When I came home for the Christmas holiday break of my senior year, sitting at the dining room table for the consistent 6:00 dinner we observed as a family, my father announced that he would be selling the business. I immediately got up, in a cold sweat, went to the bathroom down the hall, locked the door… and almost… threw up.

I got myself together, put on an appropriate face, and returned to the dinner table. We had more discussions about who was buying the business and what my dad would do following the sale.

As with so many things in our life to that date, my father projected confidence, control, and optimism.

So, in one of the worst labor markets in memory, I proceeded to start a job search. I went to many interviews. However, due to my lackluster grades and resume, I was greeted by many interviewers with, “So…do you have any questions?” Clearly a plea to get out of the interview room and give them time for a bathroom or coffee break.

To make a long story short, it all worked out. I ended up with a terrific job in a Xerox Corporation training program. There, on the first day, I met the woman who would be kind enough to marry me and, together, we have four wonderful kids.

How did the B- student end up in one of the most highly regarded sales training programs? In an act of desperation, I answered an ad for an insurance salesman for Northwestern Life. I took the assessment they gave me and must have done well. After the test, the General Partner came in the room and asked me to come to his office. During that session, he told me EVERYTHING about being a successful, professional salesperson.

Two weeks later, I landed an interview with the local Xerox office. I had EVERY answer the interviewer asked. I must have seemed like a twenty-year-old sales savant. All I had to do was spit back the answers given to me by the insurance agent, one at a time.

I got the job and started on a “Plan B” life.

I tell this story because, from it, I have four important lessons that I believe have served me well.

[ONE]
All learning is valuable – We all heard as children that “you should learn math because, trust me, you will use it later in your life.” The reality is that you absolutely never know when some piece of learning or experience, no matter how obscure, can become invaluable when you least expect. If I hadn’t taken that insurance interview, there was no way I would have landed at Xerox. In his book, What Got You Here Won’t Get You There, Marshall Goldsmith reports that what separates the most successful leaders is the drive to never stop asking questions and taking responsibility to continually learn and grow.

[TWO]
Always apply and push yourself – It’s obvious to me now that hard work pays off… big. While having a “Plan B” is a good practice, it’s better to not need it. Warren Buffet advises that a great way to accomplish this is to “choose to be around people better than you.” Those people will push you, teach you, and inspire you.

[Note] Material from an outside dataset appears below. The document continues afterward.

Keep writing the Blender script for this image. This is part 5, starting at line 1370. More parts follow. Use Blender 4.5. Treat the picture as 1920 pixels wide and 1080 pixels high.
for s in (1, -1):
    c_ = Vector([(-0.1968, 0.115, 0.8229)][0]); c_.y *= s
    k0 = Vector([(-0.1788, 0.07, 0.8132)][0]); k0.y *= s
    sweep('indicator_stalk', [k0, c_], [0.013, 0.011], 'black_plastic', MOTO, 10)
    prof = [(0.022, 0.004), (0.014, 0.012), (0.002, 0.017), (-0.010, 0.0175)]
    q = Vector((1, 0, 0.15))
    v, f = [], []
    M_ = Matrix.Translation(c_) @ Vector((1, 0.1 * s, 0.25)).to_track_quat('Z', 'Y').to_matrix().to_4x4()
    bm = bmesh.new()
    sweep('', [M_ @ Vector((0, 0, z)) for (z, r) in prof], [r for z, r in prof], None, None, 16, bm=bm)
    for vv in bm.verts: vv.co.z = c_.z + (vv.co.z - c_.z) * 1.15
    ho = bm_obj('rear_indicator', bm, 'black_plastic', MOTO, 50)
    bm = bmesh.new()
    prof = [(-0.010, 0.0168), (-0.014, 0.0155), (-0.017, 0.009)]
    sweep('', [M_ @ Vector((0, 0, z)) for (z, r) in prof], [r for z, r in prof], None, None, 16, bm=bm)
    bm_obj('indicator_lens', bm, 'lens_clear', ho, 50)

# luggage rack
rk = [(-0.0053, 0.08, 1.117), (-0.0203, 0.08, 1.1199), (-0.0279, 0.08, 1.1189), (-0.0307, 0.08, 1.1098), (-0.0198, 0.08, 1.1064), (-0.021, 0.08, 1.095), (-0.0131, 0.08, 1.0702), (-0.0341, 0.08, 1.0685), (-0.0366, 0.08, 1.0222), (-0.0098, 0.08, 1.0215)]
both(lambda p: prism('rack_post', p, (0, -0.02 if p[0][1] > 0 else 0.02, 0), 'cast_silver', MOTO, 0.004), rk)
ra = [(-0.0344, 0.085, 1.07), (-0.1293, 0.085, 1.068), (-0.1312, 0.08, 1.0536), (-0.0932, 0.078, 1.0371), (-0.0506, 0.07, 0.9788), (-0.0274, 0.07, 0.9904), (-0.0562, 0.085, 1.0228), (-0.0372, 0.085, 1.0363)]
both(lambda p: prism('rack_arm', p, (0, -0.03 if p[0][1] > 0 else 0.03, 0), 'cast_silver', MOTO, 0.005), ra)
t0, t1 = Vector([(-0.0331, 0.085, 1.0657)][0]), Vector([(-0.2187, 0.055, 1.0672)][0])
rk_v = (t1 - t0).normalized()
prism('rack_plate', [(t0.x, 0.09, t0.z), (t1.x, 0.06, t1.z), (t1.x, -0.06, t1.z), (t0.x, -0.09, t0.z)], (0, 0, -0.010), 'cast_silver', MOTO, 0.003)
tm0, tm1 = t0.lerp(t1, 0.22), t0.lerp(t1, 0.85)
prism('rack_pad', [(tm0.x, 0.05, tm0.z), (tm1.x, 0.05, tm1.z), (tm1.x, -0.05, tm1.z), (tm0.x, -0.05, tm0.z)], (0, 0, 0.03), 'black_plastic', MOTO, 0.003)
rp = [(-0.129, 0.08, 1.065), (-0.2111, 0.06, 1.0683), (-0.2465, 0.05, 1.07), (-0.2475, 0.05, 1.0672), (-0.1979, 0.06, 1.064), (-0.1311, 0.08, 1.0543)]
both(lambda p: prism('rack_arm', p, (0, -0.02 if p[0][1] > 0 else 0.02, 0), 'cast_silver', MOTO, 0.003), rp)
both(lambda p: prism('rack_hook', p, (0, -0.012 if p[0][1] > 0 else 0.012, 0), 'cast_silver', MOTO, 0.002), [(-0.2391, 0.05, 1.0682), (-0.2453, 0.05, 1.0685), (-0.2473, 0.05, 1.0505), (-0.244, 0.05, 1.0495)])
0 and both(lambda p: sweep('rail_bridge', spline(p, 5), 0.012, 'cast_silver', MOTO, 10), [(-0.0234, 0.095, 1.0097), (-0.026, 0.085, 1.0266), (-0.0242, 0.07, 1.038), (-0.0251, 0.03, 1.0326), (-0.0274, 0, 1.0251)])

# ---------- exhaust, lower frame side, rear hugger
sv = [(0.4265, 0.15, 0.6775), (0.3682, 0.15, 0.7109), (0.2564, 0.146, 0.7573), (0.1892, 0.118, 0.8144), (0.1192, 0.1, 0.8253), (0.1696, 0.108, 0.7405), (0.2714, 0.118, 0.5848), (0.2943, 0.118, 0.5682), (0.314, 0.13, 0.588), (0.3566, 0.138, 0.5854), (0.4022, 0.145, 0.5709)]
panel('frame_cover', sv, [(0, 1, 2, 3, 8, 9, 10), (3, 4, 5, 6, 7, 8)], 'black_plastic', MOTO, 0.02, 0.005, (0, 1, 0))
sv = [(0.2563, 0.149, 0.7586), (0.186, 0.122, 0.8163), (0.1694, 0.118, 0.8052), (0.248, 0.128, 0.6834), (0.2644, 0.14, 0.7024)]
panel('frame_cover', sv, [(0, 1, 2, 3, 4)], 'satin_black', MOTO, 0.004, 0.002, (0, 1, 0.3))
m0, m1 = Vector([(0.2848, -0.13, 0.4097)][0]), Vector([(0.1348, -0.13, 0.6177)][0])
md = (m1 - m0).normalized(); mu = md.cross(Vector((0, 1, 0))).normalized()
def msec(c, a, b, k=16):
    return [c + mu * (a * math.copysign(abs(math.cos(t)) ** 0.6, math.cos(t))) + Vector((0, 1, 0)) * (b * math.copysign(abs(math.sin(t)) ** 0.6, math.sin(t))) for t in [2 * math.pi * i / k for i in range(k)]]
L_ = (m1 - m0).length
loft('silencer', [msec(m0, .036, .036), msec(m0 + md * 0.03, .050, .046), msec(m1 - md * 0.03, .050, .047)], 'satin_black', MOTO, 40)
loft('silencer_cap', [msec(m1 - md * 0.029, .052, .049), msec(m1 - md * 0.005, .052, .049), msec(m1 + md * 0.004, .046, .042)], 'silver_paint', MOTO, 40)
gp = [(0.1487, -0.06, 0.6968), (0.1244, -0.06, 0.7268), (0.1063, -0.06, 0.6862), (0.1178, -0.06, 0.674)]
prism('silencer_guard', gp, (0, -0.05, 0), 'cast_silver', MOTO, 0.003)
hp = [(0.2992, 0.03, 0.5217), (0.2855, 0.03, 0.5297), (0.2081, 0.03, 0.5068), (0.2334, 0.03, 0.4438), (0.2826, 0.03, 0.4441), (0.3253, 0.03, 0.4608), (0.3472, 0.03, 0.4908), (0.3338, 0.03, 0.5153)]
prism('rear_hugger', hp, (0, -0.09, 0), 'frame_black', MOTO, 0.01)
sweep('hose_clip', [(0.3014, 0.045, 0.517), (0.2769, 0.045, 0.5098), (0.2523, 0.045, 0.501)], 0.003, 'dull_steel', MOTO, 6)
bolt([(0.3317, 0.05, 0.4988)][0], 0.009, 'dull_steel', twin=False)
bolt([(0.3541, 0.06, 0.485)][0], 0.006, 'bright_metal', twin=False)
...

In her book, Imagine It Forward, Beth Comstock says that “she owes her success to learning to exist with ambitions that can sometimes leave her uncomfortable and living with uncertainty.” Learning curves are always steeper when we are outside our comfort zones. New Yale research published in the journal Neuron has found that “uncertainty signals the brain to kickstart learning.” Keep pushing forward!

[THREE]
Always be flexible – One of the greatest leaders I had the good fortune to work for used tell us constantly that it is more important to plan for flexibility than to spend immense amounts of time trying to devise the perfect plan. When it’s time to adapt your plan or move to Plan B… act!

[FOUR]
Always, always have a positive, passionate attitude – A lesson I learned from my father. As a leader in your business, your community, or your family, the attitude you project affects everyone around you. Every challenge has a solution.

As Chris Garner, founder of Garner, Rich & Co., formerly homeless and inspiration for the movie The Pursuit of Happyness, said: “There is no Plan B for Passion.”